A DOUBTFUL LETTER OF HUS

We have deemed it best, following the example of Palackẏ, to print the following letter in an Appendix rather than to incorporate it in the main text. The letter itself is not found in any manuscript, nor is it printed in the Epistolæ Piissimæ. We are entirely dependent for it upon the Nuremberg edition of 1558 (Monumenta, i. 59). It is true that there is also a Czech copy of it, first printed in 1564, but the Czech copy, according to Palackẏ (Doc. 149 n.), is a mere translation from the Latin, and is in no sense an original of Hus. But the most suspicious circumstance is the internal evidence. The letter contains an exhortation to communion in both kinds.

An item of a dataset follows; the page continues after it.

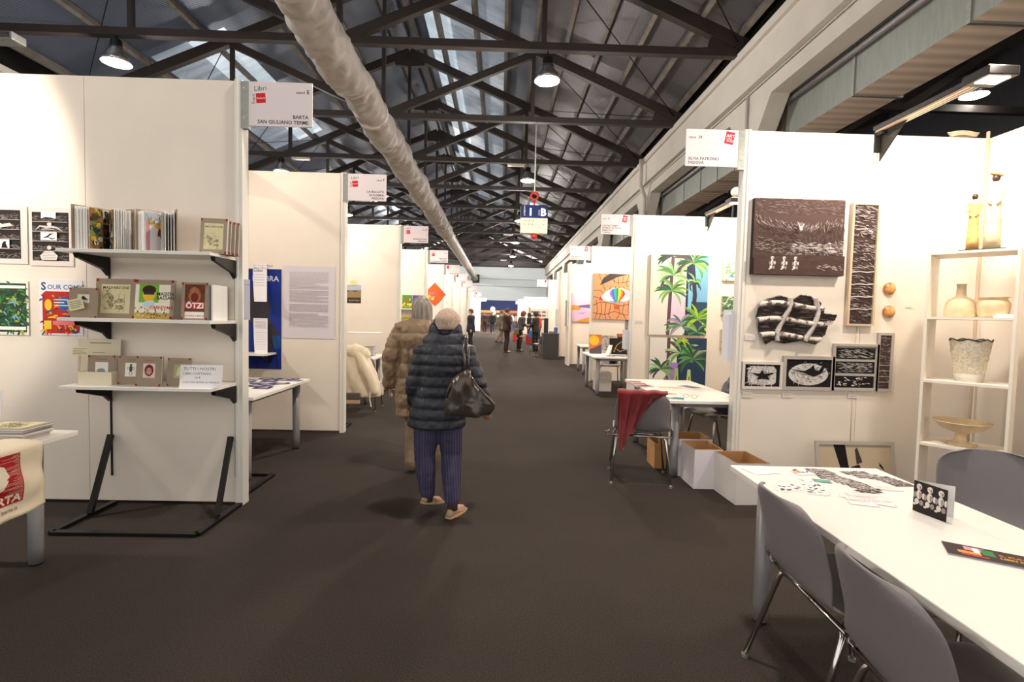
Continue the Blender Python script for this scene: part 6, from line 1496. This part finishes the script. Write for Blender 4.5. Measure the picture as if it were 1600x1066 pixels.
def person(label, x, y, rz, s, pose, top, legs, shoe, hair, skin=M_skin, group=None, voxel=.014, hat=None):
    """top/legs: dicts describing the clothes; pose: joints in a 1.6 m tall local frame, facing +Y"""
    t = thing('person', label, 'person', (x, y, 0), rz, group); t.scale = (s, s, s)
    lean = V(*pose.get('lean', (0, 0, 0)))
    J = {}
    for sd, sg in (('l', -1), ('r', 1)):
        J['hip'+sd] = V(sg*.085, 0, .84); J['knee'+sd] = V(sg*.09, .02, .46); J['ank'+sd] = V(sg*.09, -.02, .085); J['toe'+sd] = V(0, 1, 0)
        J['sho'+sd] = V(sg*.165, -.01, 1.30)+lean*.88; J['elb'+sd] = V(sg*.22, -.03, 1.05)+lean*.5; J['wri'+sd] = V(sg*.23, .03, .83)+lean*.2; J['thumb'+sd] = V(0, 1, 0)
    for k, v in pose.items():
        if k in J: J[k] = V(*v)
    hc = V(0, .015, 1.49)+lean*1.25
    nk = V(0, -.01, 1.34)+lean*.95
    hr = Matrix.Rotation(pose.get('yaw', 0), 3, 'Z') @ Matrix.Rotation(pose.get('nod', 0), 3, 'X')
    m = MB(); m.loft(torso_rings(lean=lean))
    m.tube([nk-V(0, 0, .04), nk+V(0, 0, .03), hc-V(0, 0, .05)], [.058, .05, .052], 12)
    m.ell(hc, .068, .085, .098, 18, 12, rot=hr); m.ell(hc+hr @ V(0, .022, -.045), .05, .058, .06, 14, 9, rot=hr)
    m.ell(hc+hr @ V(0, .088, -.01), .011, .016, .022, 8, 6, rot=hr); m.ell(hc+hr @ V(0, .078, -.052), .024, .012, .009, 8, 6, rot=hr)
    for sg in (-1, 1): m.ell(hc+hr @ V(sg*.069, -.005, -.005), .009, .018, .028, 8, 6, rot=hr)
    for sd in 'lr':
        limb(m, [J['hip'+sd], J['knee'+sd], J['ank'+sd]], [.085, .056, .036]); limb(m, [J['sho'+sd], J['elb'+sd], J['wri'+sd]], [.045, .038, .026])
        a = J['ank'+sd]; f = J['toe'+sd].normalized(); m.tube([a+V(0, 0, -.02), a+f*.05+V(0, 0, -.04), a+f*.13+V(0, 0, -.055)], [.036, .034, .026], 10, round_ends=True)
        dd = (J['wri'+sd]-J['elb'+sd]).normalized(); hand(m, J['wri'+sd], pose.get('hand'+sd, dd), J['thumb'+sd], 1.0, pose.get('curl', .5))
    obj('body', fused(m, min(voxel, .0085) if voxel < .012 else voxel*.75, skin, 2), t)
    for sg in (-1, 1):
        m = MB(); m.ell(hc+hr @ V(sg*.03, .072, .012), .011, .011, .009, 10, 6, rot=hr); e = m.build('eye', mat('eye_white', (220, 215, 210), .3), t, smooth=True)
        m = MB(); m.ell(hc+hr @ V(sg*.03, .081, .012), .005, .004, .005, 8, 6, rot=hr); m.build('iris', mat('iris', (50, 34, 26), .2), e)
    # trousers
    m = MB(); m.loft(torso_rings(.012, None, None, V(0, 0, 0), prof=[(.78, .13, .1, 0), (.86, .165, .112, 0), (.97, .155, .10, 0)]))
    w = legs.get('w', (.098, .068, .06))
    for sd in 'lr':
        a, b = J['knee'+sd], J['ank'+sd]; e = a.lerp(b, legs.get('end', .9))
        limb(m, [J['hip'+sd]+V(0, 0, -.02), a, a.lerp(b, .35)+V(0, -.008, 0), e], [w[0], w[1], w[1]*.98, w[2]])
        if legs.get('end', .9) < .95: pass
    obj('trousers', fused(m, voxel, legs['mat'], 2, disp=lambda c: .005*noise.noise(Vector((c.x*12, c.y*12, c.z*22)))), t)
    # shoes
    for sd in 'lr':
        a = J['ank'+sd]; f = J['toe'+sd].normalized(); f2 = V(f.x, f.y, 0).normalized(); sd2 = V(f2.y, -f2.x, 0); base = a-V(0, 0, .085); pit = pose.get('pitch'+sd, 0)
        rings = []
        for k in range(12):
            u = k/11; L = -.055+.235*u; wd = .036*math.sin(PI*min(max(u*.86+.1, 0), 1))**.45; hh = (.075 if u < .32 else .075-.045*min(1, (u-.32)/.35)) * (1 if .02 < u < .97 else .5)
            c = base+f2*L+V(0, 0, .0)+V(0, 0, -math.sin(pit)*(L-.15))
            rings.append([c+sd2*wd*math.cos(q*PI/7)+V(0, 0, hh*.5+.004+hh*.5*math.sin(q*PI/7)) for q in range(14)])
        m = MB(); m.loft(rings); sh = m.build('shoe', mat(shoe[0], shoe[1], .55), t, smooth=True)
        m = MB(); m.loft([[p*1 if False else V(c.x, c.y, c.z) for c, p in zip([(base+f2*(-.06+.248*(k/11))+sd2*((.041*math.sin(PI*min(max((k/11)*.86+.1, 0), 1))**.45)*sg_)+V(0, 0, zz)+V(0, 0, -math.sin(pit)*(-.06+.248*(k/11)-.15))) for sg_, zz in ((1, 0), (1, .014), (-1, .014), (-1, 0))], [V(0, 0, 0)]*4)] for k in range(12)]); m.build('sole', mat(shoe[0]+'_sole', shoe[2], .6), sh)
        if legs.get('sock'):
            m = MB(); m.tube([a+V(0, 0, -.03), a+V(0, 0, .09)], [.041, .043], 12); m.build('sock', mat('sock_brown', legs['sock'], .8), t, smooth=True)
    # coat / jacket
    g = top.get('grow', .02); hem = top.get('hem', .86)
    extra = [(hem, .165+g+top.get('flare', 0), .115+g+top.get('flare', 0), 0)]
    if hem < .82: extra += [(hem+(.9-hem)*.5, .172+g+top.get('flare', 0)*.6, .118+g+top.get('flare', 0)*.6, 0)]
    prof = [(z, rx+g, ry+g+(.02 if top.get('round') and .95 < z < 1.3 else 0), dy) for z, rx, ry, dy in TOR if z > max(hem+.03, .9) and z < 1.35]
    prof += [(1.36, .10+g*.5, .075+g*.4, -.01)]
    m = MB(); m.loft(torso_rings(0, None, None, lean, 28, [(a, b-0, c, d) for a, b, c, d in extra]+prof))
    aw = top.get('arm', (.07, .062, .05))
    for sd in 'lr':
        S, E, Wr = J['sho'+sd], J['elb'+sd], J['wri'+sd]
        limb(m, [V(S.x*.75, S.y, S.z-.01), S, E, Wr.lerp(E, .04)], [aw[0]*.98, aw[0], aw[1], aw[2]], 16, 5)
    if top.get('hood'):
        m.loft([[V(rx*math.cos(q*PI/12), -.075+oy+ry*math.sin(q*PI/12), z)+lean for q in range(24)] for z, rx, ry, oy in [(1.13, .06, .05, -.02), (1.17, .12, .07, -.015), (1.24, .155, .085, -.01), (1.32, .165, .095, .02), (1.37, .145, .085, .05), (1.40, .10, .07, .07)]])
    if top.get('collar'):
        m.loft([[V((rx+.006*math.sin(q))*math.cos(q*PI/14), oy+ry*math.sin(q*PI/14), z+.03*abs(math.cos(q*PI/14))**2*k)+lean for q in range(28)] for k, (z, rx, ry, oy) in enumerate([(1.29, .165, .10, -.01), (1.335, .175, .112, -.01), (1.38, .13, .105, -.005), (1.42, .11, .095, 0), (1.425, .08, .07, 0)])])
    me = fused(m, voxel*.8, top['mat'], 2, disp=top.get('disp'), cut=None)
    c = obj(top.get('name', 'jacket'), me, t)
    # hair
    if hair:
        m = MB(); kind, hm = hair; n = 40; rings = []
        lo = {'bob': -.135, 'short': -.05, 'long': -.22, 'curly': -.08}[kind]
        thick = {'bob': .016, 'short': .009, 'long': .016, 'curly': .028}[kind]
        nz = 16; vs = []; fs = []
        for i in range(nz+1):
            f = i/nz
            for q in range(n):
                an = 2*PI*q/n; front = max(0, math.sin(an)); back = 1-front
                zt = .1+thick*.6; zlow = lo*(back**.5) + (.055)*(front**.35)*(1 if front > 0.12 else front/.12) if front > 0 else lo
                ph = f*PI/2
                if f < .55:
                    e = f/.55*PI/2; r_ = math.sin(e); z = zt*math.cos(e)
                    if z < zlow: z = zlow; 
                else:
                    r_ = 1; z = zlow*(f-.55)/.45; r_ = 1+.0*f
                    if zlow > 0: z = zlow*(1); r_ = math.sqrt(max(0, 1-(z/zt)**2))
                str_ = .004*math.sin(q*2.6+1)+.003*math.sin(q*5.3)
                rr = (thick+str_)*(1 + (.35*(f-.55)/.45 if f > .55 and zlow < 0 and kind in ('bob', 'long') else 0))
                X_ = (.068+rr)*r_*math.cos(an); Y_ = (.085+rr)*r_*math.sin(an)-.004
                if kind == 'curly': k2 = 1+.12*noise.noise(V(X_, Y_, z)*28); X_ *= k2; Y_ *= k2
                if z < -.06: X_ *= 1-.5*min(1, (-.06-z)/.16)*.5; Y_ = Y_*(1-.25*min(1, (-.06-z)/.16))
                vs.append(hc+hr @ V(X_, Y_, z))
        for i in range(nz):
            for q in range(n): a = i*n; b = a+n; q2 = (q+1) % n; fs.append((a+q, b+q, b+q2, a+q2))
        m.add(vs, fs); m.build('hair', hm, t, smooth=True, solid=.012)
    if hat:
        m = MB(); rings = []
        for i in range(15):
            f = i/14; e = f*PI/2
            ring = []
            for q in range(72):
                an = 2*PI*q/72; pl = .006*math.sin(q/72*2*PI*16+f*9)*(1-f*.3)+.0025*math.sin(f*70)
                if f > .85: pl = .003*math.sin(q/72*2*PI*36)
                r_ = math.sin(min(e*1.12+.06, PI/2)); z = .135*math.cos(e)-.035*f
                slouch = .018*math.sin(e*2)
                ring.append(hc+hr @ V((.086+slouch+pl)*r_*math.cos(an), (.102+slouch+pl)*r_*math.sin(an)-.01, z))
            rings.append(ring)
        m.loft(rings, True); m.build('knit_hat', hat, t, smooth=True)
    return t, J, hc

def puff(step, depth, z0=0):
    def f(c):
        ph = ((c.z-z0)/step) % 1.0
        return depth*(abs(math.sin(PI*ph))**.6-.8) + .004*noise.noise(Vector((c.x*24, c.y*24, c.z*24)))+.0035*noise.noise(Vector((c.x*60, c.y*60, c.z*30)))
    return f
# ---- woman in the navy quilted jacket
sA = 1.475/1.655
stripe = wave_mat('pinstripe_navy', (32, 34, 62), (104, 92, 124), 26, 'X', .8, width=(.62, .98))
poseA = dict(hipl=(-.08, 0, .84), kneel=(-.105, .01, .47), ankl=(-.075, .0, .13), toel=(.55, .83, 0), kneer=(.10, .04, .47), ankr=(.125, -.05, .085), toer=(.5, .86, 0), pitchl=.25,
             elbr=(.30, -.05, 1.04), wrir=(.37, .05, .83), handr=(.05, .5, -.6), thumbr=(-1, .2, 0), elbl=(-.19, -.02, 1.02), wril=(-.185, .08, .80), nod=-.04, lean=(.045, 0, 0))
tA, JA, hA = person('woman in a navy quilted jacket and pinstriped trousers walking away with a bag', -.42, 3.55, 0.0, sA, poseA,
    dict(mat=mat('navy_quilt', (30, 33, 43), .55), grow=.040, hem=.70, flare=.018, arm=(.076, .072, .060), disp=puff(.083, .011, .02), collar=True, name='quilted_jacket', round=True),
    dict(mat=stripe, w=(.118, .083, .062), end=.88, sock=(74, 60, 44)), ('beige_shoe', (176, 148, 120), (196, 160, 116)), None, voxel=.0105, hat=mat('beige_knit', (190, 164, 144), .95, var=.18, vs=55, bump=.8, bs=120, sheen=.3))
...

Now historians are agreed that this was a matter upon which Hus had formed no very definite ideas before his imprisonment at Constance (see supra, pp. 170, 177, 248). That clause therefore certainly must be an interpolation. But the rest of the letter is a mere patchwork, which could easily have been compiled from the other letters of Hus.[1] Moreover, it is evident from the absence of all allusions that this letter was not written during Hus’s stay in Constance, or from his prison. This therefore rules out a later date. The letter seems to us either a pious fraud in the interest of the Calixtine party, or else to be too seriously interpolated for us now to discover the original kernel. Of the two, we incline to the former opinion. But the reader shall judge the matter for himself.

  1. The reader may compare the letter with pp. 149, 275, and other places.